Erie theater festival expands

Imagine 49,497 performances of 3,193 shows in 299 venues all occurring in the course of three weeks: The Edinburgh Festival Fringe.

The festival started in 1947 when eight theater groups arrived at the Edinburgh International Festival uninvited to perform their works and show their love for the spectacle of the art.

Gannon University may not have the capacity to perform 3,193 shows, but Fringe Fest Erie returns once again to showcase theatric works of students and those in the Erie community. Gannon, with the Erie community, has produced Fringe Fest Erie for the past five years and the festival has grown in size every year.

For 2015, during the months of February and March, the festival will showcase seven student productions and five productions from associating theaters, such as the Erie Playhouse – which has agreed to produce a show written by members of the Erie community.

The seven student-driven productions taking place on the Gannon’s campus range from the original works and collaborative efforts of theater-loving students to a classic Greek musical set in the Wild West to a two-person comedy bit that will make you laugh, cry and cringe a little.

With so many different shows, some students have to adapt and learn new skills to construct the shows in a matter of weeks.

Jacki Kubiak technical director for Schuster Theater, is producing Fringe Fest Erie for its fifth year

“[Fringe Fest] gives students the opportunity to create every aspect of the show,” Kubiak said. “Fringe Fest gives students every opportunity to direct, act [and] produce aspects which they might not have the opportunity to do elsewhere.”

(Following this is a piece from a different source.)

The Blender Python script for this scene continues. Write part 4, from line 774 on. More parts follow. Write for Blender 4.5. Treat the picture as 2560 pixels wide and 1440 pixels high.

The opportunities Fringe gives helps the students grow and develop.

Michael Haas, a sophomore political science and theatre major, has taken the opportunity of Fringe to help produce a sketch comedy, a concept by Mike Fujito and a collaboration of the works of many Gannon students. He is also involved in the two-actor show, “A Little Nonsense.”

“It’s an interesting experience [writing],” Haas said. “It improves you as an actor because you have more respect for the script and writers and the whole process, because theater is so collaborative.”

Fringe aims to give many possibilities for learning as well as a better understanding for the world of the theater arts.

Leah Johnson, a sophomore social work major, is working in collaboration with Conor Grey, a Gannon alumnus who currently attends LECOM, on Grey`s original work, “Hipsters.” The show satirizes the life of the average hipster and the stereotype placed upon them.

Johnson said she approaches the possibilities of Fringe with a similar attitude as Haas, wanting to grow and develop in her abilities in theater, not as an actress, but in the area of production.

She said she examined the traditional aspect of the Edinburgh Festival Fringe, where acting companies set up in coffee shops and taverns, wherever an open stage is available.

Gannon embodies this tradition by locating shows all over campus, from the main stage of Schuster Theater to Zurn 104 and all the way over to Morosky.

“Fringe is made to be minimalist,” Johnson said. “It’s meant to be taken down and put up in mere hours.”

Johnson said she is excited about new learning experiences and also very enthusiastic to accept the challenges of casting a show and working on the project with the support of the alumnus playwright.

“Fringe is a repetition of Erie’s artistic community and it’s incredible how art can bring people together,” Johnson says.

Shows from last year’s Fringe Fest Erie included “The Termination,” “Women Without Skin,” “Scooter Thomas Makes it to the Top of the World” and “Inside the Actors’ Studio.”

Auditions for the festival will be held from 5 p.m. to 7 p.m. Dec. 8 – 9 for the different productions.